We implore others to “Be Kind” (saw that today on a sweatshirt).  We’d rather be “spiritual” than religious.  We need only “believe” (in what?) to find goodness.  And we are happy and confident to self-affirm, “I’m a good person.”  I shake my head.

I’m afraid that’s the long dividing line.  If Jesus were wearing that sweatshirt, I sort of imagine it would instead read, “Be Righteous.”  That’s what Jesus is all the time. 

Yes, Jesus is kind, but our salvation is in identifying His righteousness and His true personhood in God.  That’s how His grace is multiplied and our peace is achieved.

Walters (rlwcom@aol.com) relies first on Christ’s righteousness; His truth too.

Monday, October 4, 2021

777 - All Day Long

 Spirituality Column #777

October 5, 2021

Common Christianity / Uncommon Commentary

All Day Long

By Bob Walters

“Do you sense that Christ is yours all day long?” – Ray Stedman

Several years ago I piped up in a church Bible study group that I thought the key to knowing Christ and living with Jesus was to keep it simple.

The teacher looked horrified.

It’s been long enough ago that I remember barely any specifics of what we were discussing, nor the teacher’s barely audible response.  I only remember the teacher’s look. And it was a look that seemed mainly sad, and I don’t know if that was for my benefit or his.  We had generally, I think, been having one of those “How do we know we are Christian?” and “How do we know we are pleasing Christ?” type conversations.

I said something close to, and no more profound than, “Why worry about it?  The simplest thing is to trust Jesus.”  The teacher’s look and posture suggested, sternly, not only that my solution was inadequate, but a sadness that he knew he couldn’t do it.

Keep it simple, I mean. 

He trusted Jesus … but I sensed it was a great mental, spiritual, and emotional strain to accept whether he was “doing it right.”  He didn’t know, and when we don’t know, our joy in the Lord and comfort of the Holy Spirit grows thin and develops holes.

(As an FYI, for those of you who know me well, the teacher wasn’t George.)

Almost as many years ago (15? 16?) I got into the habit of reading Ray Stedman’s online daily devotional The Power of His Presence (link).  It is short, themed, free, focuses on one Bible book per month and one scripture passage per day.  Last month the book was 2 Corinthians, and the above quote appeared Sept. 24 suggesting we can sense Christ being ours “all day long.”  To me, that’s as simple as it gets.

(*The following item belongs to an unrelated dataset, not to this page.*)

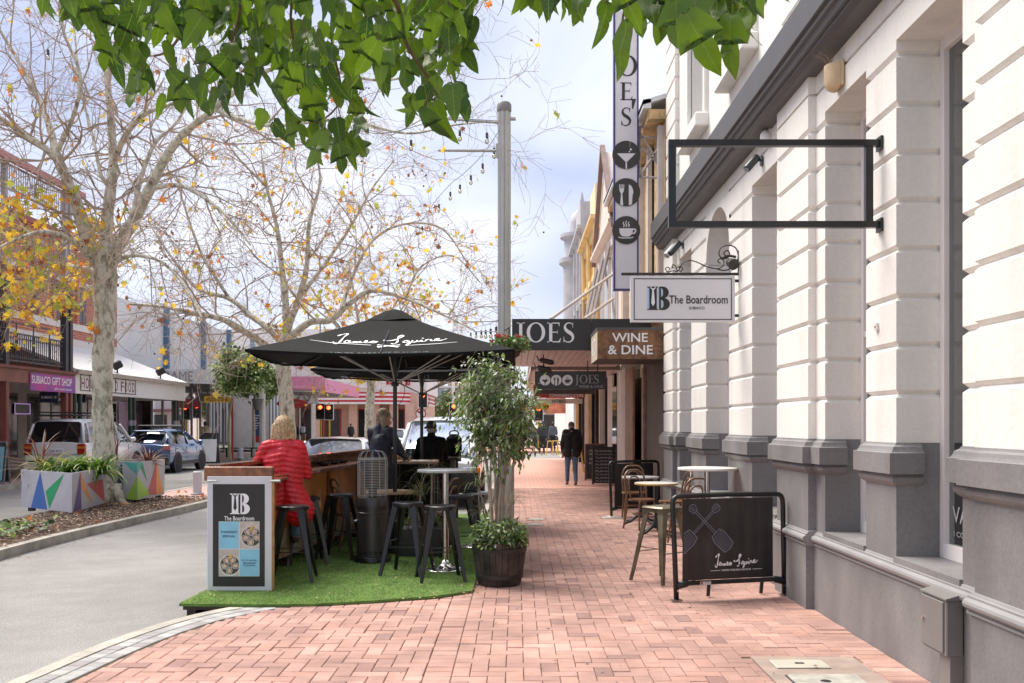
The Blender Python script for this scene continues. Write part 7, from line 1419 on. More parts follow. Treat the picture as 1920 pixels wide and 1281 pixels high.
# tree 1, median, near
random.seed(21)
T1 = Tree('big mottled plane tree with yellow leaves between the painted planters', loc=(-8.2, 19.7, 0)); Y1 = 19.7
def sub(T, c_, rr, n, l, lev, start=.15, **k):
    for _ in range(n):
        i = random.randint(int(len(c_) * start), len(c_) - 1); ax = Vector((random.gauss(0, 1), random.gauss(0, 1), random.gauss(0, .8))).normalized(); dd = (c_[min(i + 1, len(c_) - 1)] - c_[max(0, i - 1)]).normalized()
        T.grow(c_[i], (dd * .55 + ax), l * random.uniform(.6, 1.25), min(rr[i] * .5, .03), lev, **k)
T1.limb(pts3([(207, 952, 0), (200, 900, 0), (193, 800, 0), (192, 700, 0), (196, 600, 0), (197, 520, 0), (196, 470, 0)], Y1), [.28, .22, .20, .195, .205, .21, .24, .19], 18, 'trunk')
mb = MB()
for k in range(6): a = k * 1.05 + .3; c0 = Vector((-8.15, 19.7, .1)); d = Vector((math.cos(a), math.sin(a), 0)); mb.tube([c0 + d * .1 + EZ * .25, c0 + d * .3 - EZ * .02, c0 + d * .62 - EZ * .12], [.14, .09, .03], 8)
mb.build('root_flare', bark, T1.t, smooth=True, kind='stuff')
L1 = [([(190, 500, 0), (165, 450, -.2), (143, 380, -.4), (122, 330, -.5), (105, 290, -.6)], [.15, .14, .12, .10, .10]), ([(108, 300, -.6), (80, 275, -.8), (40, 250, -1), (-10, 215, -1.5), (-60, 200, -2)], [.08, .06, .05, .04, .03]), ([(108, 300, -.6), (90, 230, -.3), (60, 160, 0), (20, 90, .3), (-30, 10, .5)], [.09, .06, .045, .035, .02]), ([(110, 280, -.6), (140, 210, -.9), (150, 140, -1.2), (120, 60, -1.4), (110, -30, -1.5)], [.05, .04, .03, .025, .02]),
      ([(196, 500, 0), (200, 420, .2), (208, 350, .3), (212, 300, .4), (207, 215, .5), (200, 130, .6), (195, 40, .7), (190, -60, .8)], [.16, .12, .11, .09, .075, .06, .05, .04]), ([(211, 310, .4), (235, 255, 0), (270, 215, -.3), (330, 190, -.8), (420, 120, -1.5)], [.07, .06, .05, .03, .015]), ([(208, 350, .3), (190, 330, .4), (175, 260, .8), (150, 160, 1.5), (140, 60, 2)], [.05, .04, .03, .025, .02]),
      ([(200, 500, 0), (225, 455, -.3), (252, 410, -.5), (285, 345, -.8), (312, 292, -1), (345, 250, -1.3), (400, 205, -1.8), (470, 150, -2.3), (560, 110, -3), (700, 80, -3.5)], [.15, .13, .12, .10, .09, .075, .06, .045, .03, .02]), ([(275, 360, -.8), (300, 350, -.9), (350, 352, -1.2), (420, 400, -1.6), (470, 460, -2)], [.06, .05, .04, .03, .015]), ([(250, 412, -.5), (262, 340, 0), (290, 270, .5), (330, 230, 1), (380, 150, 1.5)], [.06, .05, .04, .03, .02]),
      ([(182, 500, 0), (140, 455, -.8), (90, 435, -1.6), (40, 445, -2.4), (-30, 480, -3)], [.06, .05, .04, .03, .02]), ([(205, 505, 0), (240, 480, -.8), (300, 490, -1.6), (350, 540, -2.2), (380, 600, -2.6)], [.05, .04, .03, .025, .015]), ([(185, 510, .1), (140, 500, 1), (80, 510, 1.8), (10, 540, 2.5)], [.05, .04, .03, .02]),
      ([(400, 205, -1.8), (500, 235, -2.6), (640, 225, -3.2), (760, 250, -3.6), (850, 235, -4), (925, 228, -4.1)], [.045, .035, .028, .02, .014, .008]), ([(560, 110, -3), (700, 150, -3.4), (780, 130, -3.6), (790, 60, -3.8), (850, 20, -4)], [.03, .024, .018, .013, .008])]
for pl, r in L1:
    c_, rr = T1.limb(pts3(pl, Y1), r, 9)
    sub(T1, c_, rr, 10 if len(pl) < 7 else 14, 1.35, 3, kids=3, bend=.22, droop=.01)
for px, py in ((60, 560), (110, 520), (30, 500), (130, 560), (90, 590), (20, 450), (150, 530)): # drooping leafy sprays on the left
    T1.grow(P(px + 60, py - 90, Y1 - 1), Vector((-.6, random.uniform(-.6, .3), -.3)), 1.5, .018, 3, .25, .05, 3)
low = lambda p: p.x < -8.3 and 3.0 < p.z < 6.1
T1.leaves(900, .13, (6, 1.2, 4, .8), low); T1.leaves(190, .12, (4, 3, 2, 2)); T1.seeds(160, .018); T1.done()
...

All day long?  Yeah … you just live with Him.  I sort of liken it to a spouse who you don’t have to really think about to be with them in spirit all the time, because you just are.  Who forgets they are married?  Who doesn’t weigh their daily decisions and actions in consideration of their spouse?  Or their kids?  Or career or commitments?

Christ should be no different, except that Christ should be first.  I recently read a note somewhere that said a great marriage focuses on Christ, a good marriage focuses on your spouse, and a bad marriage focuses on yourself.  Any relationship on any terms can be trying, but Jesus being a part of our intimate, all-day-long daily life eliminates the need to go back to the Lord in prayer, saying, “Now where was I?”

You’re just there, and you live in your faith and in His light and truth.  The point isn’t that one’s life is easy, or without sorrow and challenges.  The point is the abiding bedrock trust in Jesus that leads one through life’s complications.  We may wonder, “What am I going to do?” Or, “What is Jesus going to do?”  Fair questions, but the simplest path to joy is knowing Jesus is right there at our sides all the time.

All we have to do is invite Him in, with love for Him and others.

If you let it, it’s as simple as that … all day long.

Walters (rlwcom@aol.com) offers this link to the 9/24 Stedman devotional The Simplicity Of Christ (2 Cor 11:3-15).  Also, Bob is now reading “Seeing is Believing” by scientist Michael Guillen (see column #776) and loving it.  Highly recommended!